To date, the team has recorded Mandrake subverting Google Chrome, Gmail, ANZ Australia, Commonwealth Bank of Australia, Bank of Melbourne Mobile Banking, Bank of SA, Australian Super, and PayPal apps.

Lead investigator Marius Tivadar told ZDNet, from analysing data captured over a two-month period, the team identified 500 unique victims from Australia who had one or multiple devices compromised. He warned that the number could be much higher.

According to Bitdefender, the criminals are using the software to attack on an individual basis. Mandrake is well developed, with a constant evolution over the four-year timeline of adding new features and solving bugs or dropping functionalities.

"They are human conducted and not automated," Tivadar explained.

"Weaponisation will take place after a period of complete spying of the device and victim. The attacker has access to things like preferences, screen recording, device usage, and inactivity times."

It can even turn down the volume of the phone and block calls or messages.

"Next to this the attacker could do anything from credential stealing, information exfiltration to money transfers, and blackmailing," he added.

The first discovered sample dates back to 31 January 2016.

Tivadar said its authors seem to be interested only in some "special kind of consumers", those who have something they can benefit from.

"We saw the attacks are manually orchestrated, this is highly unusual as it seems every victim is analysed independently and an attacker issues commands tailored for him," Tivadar explained. "This also tells us that this cannot be the work of a lone wolf.

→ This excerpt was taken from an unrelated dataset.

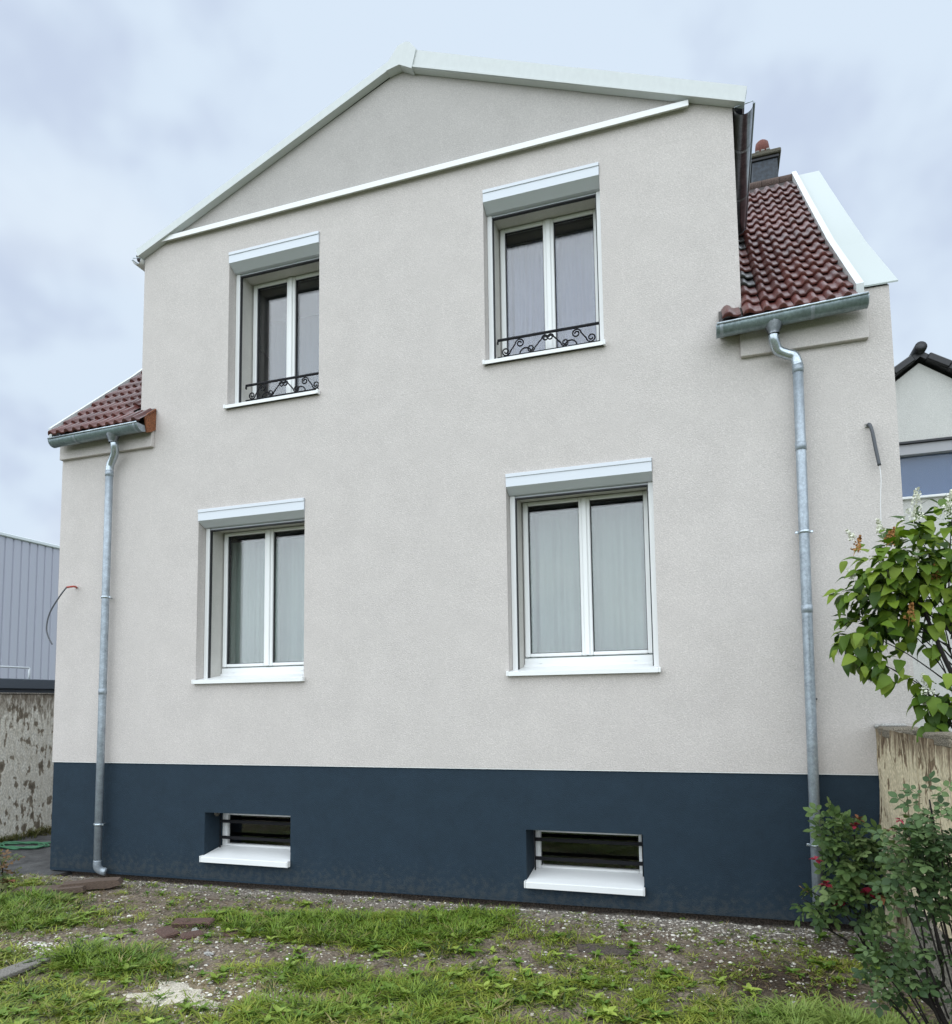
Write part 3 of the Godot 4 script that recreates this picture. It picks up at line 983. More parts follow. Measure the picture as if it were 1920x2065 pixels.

It would also be possible for them to run some affiliate program, 'selling' victims to others."

The first attack wave in 2016-2017 had an affinity for the UK, US, Germany, and the Netherlands. The current 2018-2020 attack wave is more spread in Australia but is also present in the US, Canada, and Europe.

"Subverted applications and services seem to be more in number in Australia. We do not know a real reason for this," he said.

"Australia seems to have a very high mobile banking penetration also having a high GDP per capita, might explain why looks so appealing."